What to work on - Quote all of the data exactly as given. Skip every picture it contains.

Stored data -
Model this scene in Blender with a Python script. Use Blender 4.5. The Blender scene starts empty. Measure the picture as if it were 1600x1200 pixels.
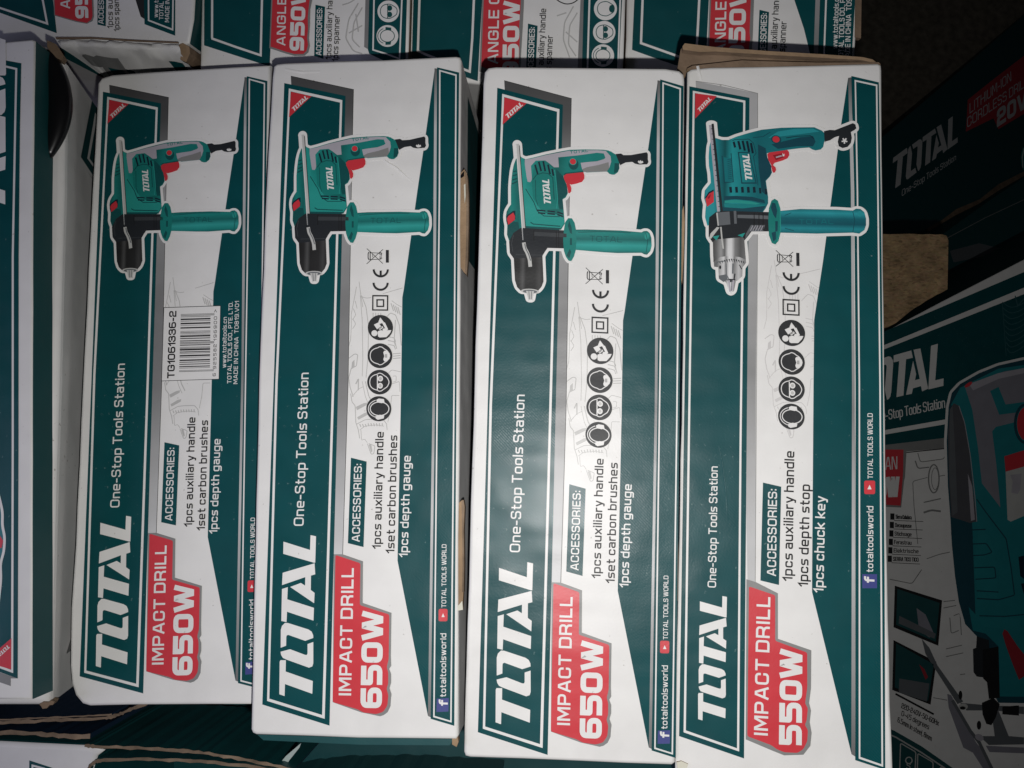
import bpy, bmesh, math, random
from mathutils import Vector, Matrix
random.seed(7)
C = bpy.context.scene.collection
scene = bpy.context.scene

# ------------------------------------------------------------------ camera, light, exposure
F = 1290.0                                   # focal length in photo pixels (1600 wide)
UP = Vector((-0.054, 0.111, 0.992)).normalized()   # the pile's "up", seen from the camera
CAM_H = 2.0
ax_x = (Vector((1, 0, 0)) - UP * UP.x).normalized()
ax_y = UP.cross(ax_x)
W = Matrix((ax_x, ax_y, UP)).to_4x4()         # camera space -> world
W = Matrix.Translation((0, 0, CAM_H)) @ W
cam_d = bpy.data.cameras.new('camera'); cam = bpy.data.objects.new('camera', cam_d); C.objects.link(cam)
cam.matrix_world = W
cam_d.sensor_fit = 'HORIZONTAL'; cam_d.sensor_width = 36.0; cam_d.lens = 36.0 * F / 1600
cam_d.clip_start = 0.01; cam_d.clip_end = 50
scene.camera = cam

world = bpy.data.worlds.new('World'); scene.world = world; world.use_nodes = True
bg = world.node_tree.nodes['Background']
bg.inputs[0].default_value = (0.75, 0.85, 1.0, 1); bg.inputs[1].default_value = 0.010

def lamp(name, kind, loc_cam, power, color, **kw):
    d = bpy.data.lights.new(name, kind); d.energy = power; d.color = color
    for k, v in kw.items(): setattr(d, k, v)
    o = bpy.data.objects.new(name, d); C.objects.link(o)
    o.matrix_world = W @ Matrix.Translation(loc_cam)
    return o
# the phone's flash, just below and right of its lens
fl_ = lamp('phone_flash', 'SPOT', (0.013, -0.040, 0.004), 6.75, (1.0, 0.985, 0.965), shadow_soft_size=0.0035, spot_size=math.radians(117), spot_blend=1.0)
_d = Vector((100 / F, -120 / F, -1)).normalized()
fl_.matrix_world = Matrix.Translation(fl_.matrix_world.translation) @ (W.to_3x3() @ _d).to_track_quat('-Z', 'Y').to_matrix().to_4x4()
# weak cool daylight from the left, its source unseen; set close to lift that side
dl = lamp('daylight_from_left', 'AREA', (-.78, -0.10, 0.02), 1.05, (0.66, 0.66, 1.0), size=0.35, specular_factor=.25)
dirv = (W.to_3x3() @ Vector((1.0, 0.1, -0.75))).normalized()
dl.rotation_mode = 'QUATERNION'; _l = dl.matrix_world.translation.copy()
dl.matrix_world = Matrix.Translation(_l) @ dirv.to_track_quat('-Z', 'Y').to_matrix().to_4x4()

vs = scene.view_settings
vs.view_transform = 'Standard'; vs.look = 'None'; vs.gamma = 1; vs.exposure = 0; vs.use_curve_mapping = False

# ------------------------------------------------------------------ materials
MATS = {}
def mat(name, col, rough=0.45, spec=0.5, bump='paper', grad=None, metal=0.0, noise=0.05):
    if name in MATS: return MATS[name]
    m = bpy.data.materials.new(name); m.use_nodes = True
    nt = m.node_tree; N = nt.nodes; L = nt.links
    b = N['Principled BSDF']
    b.inputs['Roughness'].default_value = rough
    b.inputs['Metallic'].default_value = metal
    b.inputs['Specular IOR Level'].default_value = spec
    tc = N.new('ShaderNodeTexCoord')
    n1 = N.new('ShaderNodeTexNoise'); n1.inputs['Scale'].default_value = 60; n1.inputs['Detail'].default_value = 5
    L.new(tc.outputs['Object'], n1.inputs['Vector'])
    hs = N.new('ShaderNodeMix'); hs.data_type = 'RGBA'; hs.blend_type = 'MULTIPLY'; hs.inputs[0].default_value = 1
    ramp = N.new('ShaderNodeMapRange'); ramp.inputs[1].default_value = .3; ramp.inputs[2].default_value = .7
    ramp.inputs[3].default_value = 1 - noise; ramp.inputs[4].default_value = 1 + noise
    L.new(n1.outputs['Fac'], ramp.inputs[0])
    L.new(ramp.outputs[0], hs.inputs[7])
    if grad:
        sp = N.new('ShaderNodeSeparateXYZ'); L.new(tc.outputs['Object'], sp.inputs[0])
        mr = N.new('ShaderNodeMapRange'); mr.inputs[1].default_value = grad[0]; mr.inputs[2].default_value = grad[1]
        L.new(sp.outputs[grad[2] if len(grad) > 3 else 1], mr.inputs[0])
        cr = N.new('ShaderNodeValToRGB'); stops = grad[-1]
        while len(cr.color_ramp.elements) < len(stops): cr.color_ramp.elements.new(.5)
        for e, (p, v) in zip(cr.color_ramp.elements, stops):
            e.position = p; e.color = (v[0], v[1], v[2], 1) if isinstance(v, tuple) else (v, v, v * 1.0, 1)
        L.new(mr.outputs[0], cr.inputs[0]); L.new(cr.outputs[0], hs.inputs[6])
    else:
        hs.inputs[6].default_value = (*col, 1)
    L.new(hs.outputs[2], b.inputs['Base Color'])
    if bump == 'paper':
        # shallow dents, the flute lines of the corrugated board and a fine varnish grain
        a = N.new('ShaderNodeTexNoise'); a.inputs['Scale'].default_value = 22; a.inputs['Detail'].default_value = 2
        L.new(tc.outputs['Object'], a.inputs['Vector'])
        w = N.new('ShaderNodeTexWave'); w.bands_direction = 'Y'; w.inputs['Scale'].default_value = 28
        w.inputs['Distortion'].default_value = 1.2; w.inputs['Detail'].default_value = 1; w.inputs['Detail Scale'].default_value = .4
        L.new(tc.outputs['Object'], w.inputs['Vector'])
        g = N.new('ShaderNodeTexNoise'); g.inputs['Scale'].default_value = 900; g.inputs['Detail'].default_value = 3
        L.new(tc.outputs['Object'], g.inputs['Vector'])
        b1 = N.new('ShaderNodeBump'); b1.inputs['Distance'].default_value = .0016; b1.inputs['Strength'].default_value = .9
        L.new(a.outputs['Fac'], b1.inputs['Height'])
        b2 = N.new('ShaderNodeBump'); b2.inputs['Distance'].default_value = .00006; b2.inputs['Strength'].default_value = .8
        L.new(w.outputs['Fac'], b2.inputs['Height']); L.new(b1.outputs[0], b2.inputs['Normal'])
        b3 = N.new('ShaderNodeBump'); b3.inputs['Distance'].default_value = .00008; b3.inputs['Strength'].default_value = .5
        L.new(g.outputs['Fac'], b3.inputs['Height']); L.new(b2.outputs[0], b3.inputs['Normal'])
        L.new(b3.outputs[0], b.inputs['Normal'])
    elif bump == 'board':
        a = N.new('ShaderNodeTexNoise'); a.inputs['Scale'].default_value = 300; a.inputs['Detail'].default_value = 6
        L.new(tc.outputs['Object'], a.inputs['Vector'])
        b1 = N.new('ShaderNodeBump'); b1.inputs['Distance'].default_value = .0008; b1.inputs['Strength'].default_value = .8
        L.new(a.outputs['Fac'], b1.inputs['Height']); L.new(b1.outputs[0], b.inputs['Normal'])
    MATS[name] = m
    return m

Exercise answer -
Model this scene in Blender with a Python script. Use Blender 4.5. The Blender scene starts empty. Measure the picture as if it were 1600x1200 pixels.
import bpy, bmesh, math, random
from mathutils import Vector, Matrix
random.seed(7)
C = bpy.context.scene.collection
scene = bpy.context.scene

# ------------------------------------------------------------------ camera, light, exposure
F = 1290.0                                   # focal length in photo pixels (1600 wide)
UP = Vector((-0.054, 0.111, 0.992)).normalized()   # the pile's "up", seen from the camera
CAM_H = 2.0
ax_x = (Vector((1, 0, 0)) - UP * UP.x).normalized()
ax_y = UP.cross(ax_x)
W = Matrix((ax_x, ax_y, UP)).to_4x4()         # camera space -> world
W = Matrix.Translation((0, 0, CAM_H)) @ W
cam_d = bpy.data.cameras.new('camera'); cam = bpy.data.objects.new('camera', cam_d); C.objects.link(cam)
cam.matrix_world = W
cam_d.sensor_fit = 'HORIZONTAL'; cam_d.sensor_width = 36.0; cam_d.lens = 36.0 * F / 1600
cam_d.clip_start = 0.01; cam_d.clip_end = 50
scene.camera = cam

world = bpy.data.worlds.new('World'); scene.world = world; world.use_nodes = True
bg = world.node_tree.nodes['Background']
bg.inputs[0].default_value = (0.75, 0.85, 1.0, 1); bg.inputs[1].default_value = 0.010

def lamp(name, kind, loc_cam, power, color, **kw):
    d = bpy.data.lights.new(name, kind); d.energy = power; d.color = color
    for k, v in kw.items(): setattr(d, k, v)
    o = bpy.data.objects.new(name, d); C.objects.link(o)
    o.matrix_world = W @ Matrix.Translation(loc_cam)
    return o
# the phone's flash, just below and right of its lens
fl_ = lamp('phone_flash', 'SPOT', (0.013, -0.040, 0.004), 6.75, (1.0, 0.985, 0.965), shadow_soft_size=0.0035, spot_size=math.radians(117), spot_blend=1.0)
_d = Vector((100 / F, -120 / F, -1)).normalized()
fl_.matrix_world = Matrix.Translation(fl_.matrix_world.translation) @ (W.to_3x3() @ _d).to_track_quat('-Z', 'Y').to_matrix().to_4x4()
# weak cool daylight from the left, its source unseen; set close to lift that side
dl = lamp('daylight_from_left', 'AREA', (-.78, -0.10, 0.02), 1.05, (0.66, 0.66, 1.0), size=0.35, specular_factor=.25)
dirv = (W.to_3x3() @ Vector((1.0, 0.1, -0.75))).normalized()
dl.rotation_mode = 'QUATERNION'; _l = dl.matrix_world.translation.copy()
dl.matrix_world = Matrix.Translation(_l) @ dirv.to_track_quat('-Z', 'Y').to_matrix().to_4x4()

vs = scene.view_settings
vs.view_transform = 'Standard'; vs.look = 'None'; vs.gamma = 1; vs.exposure = 0; vs.use_curve_mapping = False

# ------------------------------------------------------------------ materials
MATS = {}
def mat(name, col, rough=0.45, spec=0.5, bump='paper', grad=None, metal=0.0, noise=0.05):
    if name in MATS: return MATS[name]
    m = bpy.data.materials.new(name); m.use_nodes = True
    nt = m.node_tree; N = nt.nodes; L = nt.links
    b = N['Principled BSDF']
    b.inputs['Roughness'].default_value = rough
    b.inputs['Metallic'].default_value = metal
    b.inputs['Specular IOR Level'].default_value = spec
    tc = N.new('ShaderNodeTexCoord')
    n1 = N.new('ShaderNodeTexNoise'); n1.inputs['Scale'].default_value = 60; n1.inputs['Detail'].default_value = 5
    L.new(tc.outputs['Object'], n1.inputs['Vector'])
    hs = N.new('ShaderNodeMix'); hs.data_type = 'RGBA'; hs.blend_type = 'MULTIPLY'; hs.inputs[0].default_value = 1
    ramp = N.new('ShaderNodeMapRange'); ramp.inputs[1].default_value = .3; ramp.inputs[2].default_value = .7
    ramp.inputs[3].default_value = 1 - noise; ramp.inputs[4].default_value = 1 + noise
    L.new(n1.outputs['Fac'], ramp.inputs[0])
    L.new(ramp.outputs[0], hs.inputs[7])
    if grad:
        sp = N.new('ShaderNodeSeparateXYZ'); L.new(tc.outputs['Object'], sp.inputs[0])
        mr = N.new('ShaderNodeMapRange'); mr.inputs[1].default_value = grad[0]; mr.inputs[2].default_value = grad[1]
        L.new(sp.outputs[grad[2] if len(grad) > 3 else 1], mr.inputs[0])
        cr = N.new('ShaderNodeValToRGB'); stops = grad[-1]
        while len(cr.color_ramp.elements) < len(stops): cr.color_ramp.elements.new(.5)
        for e, (p, v) in zip(cr.color_ramp.elements, stops):
            e.position = p; e.color = (v[0], v[1], v[2], 1) if isinstance(v, tuple) else (v, v, v * 1.0, 1)
        L.new(mr.outputs[0], cr.inputs[0]); L.new(cr.outputs[0], hs.inputs[6])
    else:
        hs.inputs[6].default_value = (*col, 1)
    L.new(hs.outputs[2], b.inputs['Base Color'])
    if bump == 'paper':
        # shallow dents, the flute lines of the corrugated board and a fine varnish grain
        a = N.new('ShaderNodeTexNoise'); a.inputs['Scale'].default_value = 22; a.inputs['Detail'].default_value = 2
        L.new(tc.outputs['Object'], a.inputs['Vector'])
        w = N.new('ShaderNodeTexWave'); w.bands_direction = 'Y'; w.inputs['Scale'].default_value = 28
        w.inputs['Distortion'].default_value = 1.2; w.inputs['Detail'].default_value = 1; w.inputs['Detail Scale'].default_value = .4
        L.new(tc.outputs['Object'], w.inputs['Vector'])
        g = N.new('ShaderNodeTexNoise'); g.inputs['Scale'].default_value = 900; g.inputs['Detail'].default_value = 3
        L.new(tc.outputs['Object'], g.inputs['Vector'])
        b1 = N.new('ShaderNodeBump'); b1.inputs['Distance'].default_value = .0016; b1.inputs['Strength'].default_value = .9
        L.new(a.outputs['Fac'], b1.inputs['Height'])
        b2 = N.new('ShaderNodeBump'); b2.inputs['Distance'].default_value = .00006; b2.inputs['Strength'].default_value = .8
        L.new(w.outputs['Fac'], b2.inputs['Height']); L.new(b1.outputs[0], b2.inputs['Normal'])
        b3 = N.new('ShaderNodeBump'); b3.inputs['Distance'].default_value = .00008; b3.inputs['Strength'].default_value = .5
        L.new(g.outputs['Fac'], b3.inputs['Height']); L.new(b2.outputs[0], b3.inputs['Normal'])
        L.new(b3.outputs[0], b.inputs['Normal'])
    elif bump == 'board':
        a = N.new('ShaderNodeTexNoise'); a.inputs['Scale'].default_value = 300; a.inputs['Detail'].default_value = 6
        L.new(tc.outputs['Object'], a.inputs['Vector'])
        b1 = N.new('ShaderNodeBump'); b1.inputs['Distance'].default_value = .0008; b1.inputs['Strength'].default_value = .8
        L.new(a.outputs['Fac'], b1.inputs['Height']); L.new(b1.outputs[0], b.inputs['Normal'])
    MATS[name] = m
    return m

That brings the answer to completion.